"Hiçbir şey yoktur ki, hazineleri bizim katımızda olmasın"
"Hiçbir şey yoktur ki, hazineleri bizim katımızda olmasın; ancak biz onu belirlenmiş bir miktar olarak indiririz." (Hicr/21)
وَاِنْ مِنْ شَيْءٍ اِلَّا عِنْدَنَا خَزَٓائِنُهُۘ وَمَا نُنَزِّلُهُٓ اِلَّا بِقَدَرٍ مَعْلُومٍ ﴿٢١﴾
"Hiç bir şey yoktur ki, hazineleri bizim katımızda olmasın; ancak biz onu belirlenmiş bir miktar olarak indiririz." (Hicr/21)
Allah teala bu âyet-i Kerimede, herşeyin sahibi olduğunu, herşeyin kendisi için kolay olduğunu ve herşeyin hazinesinin bizzat kendi katında bulunduğunu ve bu eşyaları, hikmetinin icabettirdiği şekilde kullarına belli bir miktarda gönderdiğini beyan etmektedir. Allah'ın, kullarına bu nimetlerinden vermesi, sadece onun bir lütfudur. Allah, kulları için herhangi birşey yapmak mecburiyetinde değildir. O halde kullar bu lütufları bilmeli ve lütufkâr olan rablerine karşı nimetlerinin şükrünü eda etmelidirler.
Hiçbir yaratığın, hiçbir şeye gücü yetmez, hiç kimse hiçbir şeyin sahibi değildir. Her şeyin hazinesi -ana kaynağı, deposu- Allah katındadır. Onları yarattıklarının dünyalarına “belirli bir ölçüye” göre indirir. Hiçbir şey ölçüsüz inmez. Hiçbir şey gereksiz değildir.

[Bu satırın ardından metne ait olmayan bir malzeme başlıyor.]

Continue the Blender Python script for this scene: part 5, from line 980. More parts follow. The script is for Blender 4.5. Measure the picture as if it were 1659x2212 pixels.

Bu açık ve anlaşılır ayetin anlamı insanoğlu bilgi alanında ilerledikçe, bu evrenin bileşim ve oluşumundaki sırları çözdükçe daha bir belirginleşmektedir. İnsanlar maddi varlıkları meydana getiren elementlerin özelliklerini, yapabildikleri kadar- bileşim ve analizlerinin özelliklerini ortaya çıkardıkları zaman “ana kaynağı” kelimesinin anlamı iyice belirginleşmişti. Örneğin, suyun esas kaynağının hidrojen ve oksijen olduğu bilinmektedir. Aynı şekilde yeşil bitkilerin varlığında somutlaşan rızıkların ana kaynağının havadaki azot, karbondioksit olarak birleşen oksijen ve karbon bir de güneşin gönderdiği ışınlar olduğu ortaya çıkmıştır. Allah’ın katındaki rızıkların ana kaynağını açıklayan benzeri örnekler çoktur. İnsanoğlu bunların bir kısmını öğrenme imkânını bulmuştur. Ama bütün bildikleri bunların çokluğunun yanında çok az bir şeydir.
FİZİLALİL KUR’AN
Bu, büyümesi için belirli bir sınır konulan yaratığın sadece bitkiler olmadığını hatırlatmak için burada zikredilmiştir. Aynı şey, hava, su, ışık ısı, maden, bitki, hayvan, güç ve enerji ne olursa olsun varolan herşey için geçerlidir. Kısacası varolan herşey ne artan ne de azalan belirli bir miktarda, sayıda vs. bulunur. İşte bu herşeyde varolan "belirlilik" tüm evrende denge ve düzeni sağlar. Herşey o denli düzenli ve dengelidir ki, insan kendini tüm bunların bir tek hikmet sahibi yaratıcı tarafından yaratıldığı düşüncesinden kendisini alamaz. Çünkü eğer evren sadece tesadüfen meydana gelmiş veya birçok tanrı tarafından yaratılmış olsaydı, herşeyde bu denli denge ve uyumluluk bulmak imkansız olurdu.
Her şey bizim elimizde, Bizim mülkümüzdedir.
Ama Biz onu ancak belli bir ölçüye göre indiririz. Sizin isteğinize göre değildir onun inmesi. Kimsenin bir yetkisi yoktur bu konuda. Hiç kimse Allah dilemedikçe hiçbir şeye mâlik olamaz. Yetki elinde olan Allah her şeyi belli bir ölçüde indirmektedir. Herkese ihtiyacı kadar indirir. Herkesi düşünür Rabbimiz. Azmayacağımız kadar verir. Şımarıp kendisini unutmayacağımız kadar verir. Aynı zamanda isyan etmeyeceğimiz kadar verir. Rabbimiz her şeyi belli bir ölçüyle gönderir. İnsanların ihtiyacına göre, ya da yeryüzündeki hayatın devamına gerekli olan kadar gönderir.